Left to right: Taproot’s Director of Finance & Operations Rick Rodenbeck, Producing Artistic Director Scott Nolte, Director Karen Lund, and Director of Development Zach Brittle, on the set of “Wedding Belles.”  Brittle started working at Taproot just two days before the Oct. 23, 2009, arson; Rodenbeck had been hired but not yet started when the arson hit.

Producing Artistic Director Scott Nolte plans to address the audience before the show, acknowledging the incredibly difficult – yet ultimately uplifting – past year.

“It’s really been a terrific year in so many ways,” Nolte said earlier this week. The theater was lucky to have good insurance and was able to repair the theater in just three months, in time for the 2010 season opening on Jan. 29.

As with many tragedies, the Greenwood community, as well as the Seattle theater community, rallied around.
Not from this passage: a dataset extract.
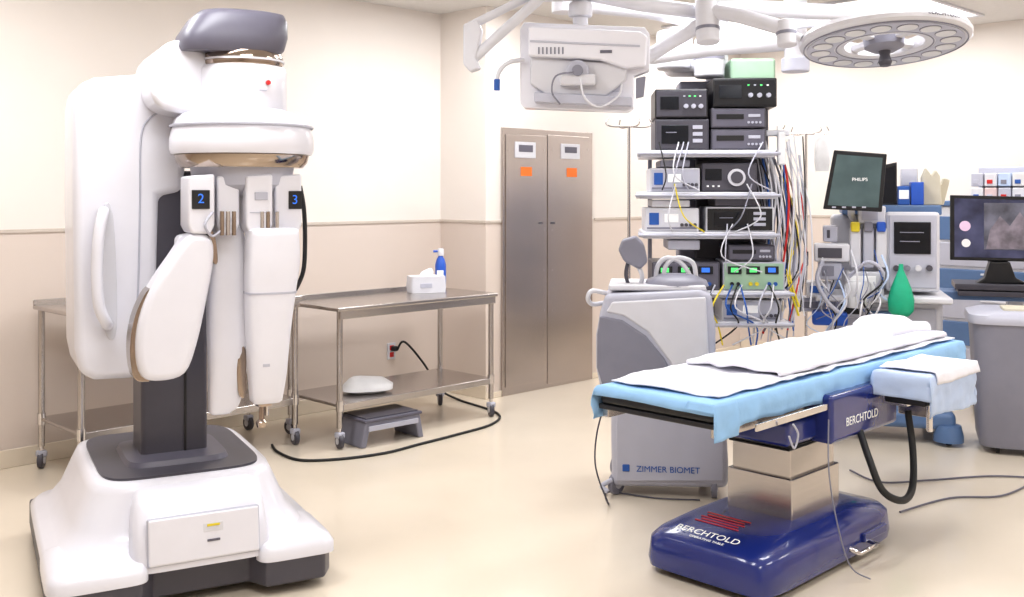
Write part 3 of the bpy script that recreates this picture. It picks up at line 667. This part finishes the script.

The community set up a Greenwood Fire Relief Fund for the four businesses, “Enchanted April” finished its run last October with a spare set at Seattle Children’s Theatre, and Taproot staged two readings of “Sherlock Holmes” at Seattle Pacific University.

“Whatever you guys need, let us know,” was the theme of nearly every conversation Nolte and his staff had in the days and weeks after the arson. “So we really felt the love and support of so many people, some of them strangers,” Nolte said.

Subscriptions for Taproot’s 2010 season jumped by 10 percent, and the theater exceeded its attendance goals for January’s “The Great Divorce” by a whopping 30 percent.

“This could have been a make-or-break year,” Nolte said. “But it’s been a year of triumphs.”

Now that the theater is repaired and the 2010 season completed (except for “Sherlock Holmes,” which runs Nov. 19-Dec. 30), Taproot is earnestly working on the replacement for the Eleanor Roosevelt Building. Nolte said they’d like to expand Taproot’s tiny lobby, and would love to move their administrative offices from the corner of 85th and Greenwood into the theater building. But they also want some kind of restaurant or coffee shop there, to give theater patrons a dining option, and for parents waiting to pick up their children after acting classes.

Some of Taproot Theatre’s staff, left to right: Box Office Manager Sarah Madson, Director of Finance & Operations Rick Rodenbeck, Production Stage Manager Anne Hitt, Costume Shop Manager Sarah Burch Gordon, Communications Manager Daytona Strong, Development Associate and actress Anne Kennedy, Producing Artistic Director Scott Nolte, Director Karen Lund, and Director of Development Zach Brittle.

Two months after the arson, three local artists donated their talents to create the colorful Phoenix-rising-from-the-ashes mural that now stretches the length of what was the ERB. It was designed both as a safety measure to keep people away from the hole in the ground, and to beautify the space until a new building is built.

“That’s 89.3 feet of just blank space right now,” Nolte said. “While we’re really proud of the mural, it doesn’t really light up the night.”

So Taproot is working on what Nolte calls “a game changer approach.” The idea is a building that will be lit up day and night, seven days a week, to create vibrancy, not only for the theater, but for the community in general. He cites a dearth of businesses open and lit up at night from Aurora Avenue North to downtown Greenwood.

“You can drive nearly three-quarters of a mile and see just Jack in the Box and a gas station, and not see storefronts lit up at night. So literally from Aurora to Greenwood, there is nothing lit up, and then it’s very spotty from Greenwood to Third. That is not very lively,” Nolte said. “It doesn’t feel like we have a thriving business neighborhood…that is inviting or safe.”

So Taproot is talking to city and state cultural organizations about grants and other resources that will bring something beautiful and useful to the neighborhood.

“I tell them it’s about crime recovery, it’s about safe streets, it’s about economic development, and it’s about jobs,” Nolte said. “We need to reclaim this bit of real estate here and get it lit up.”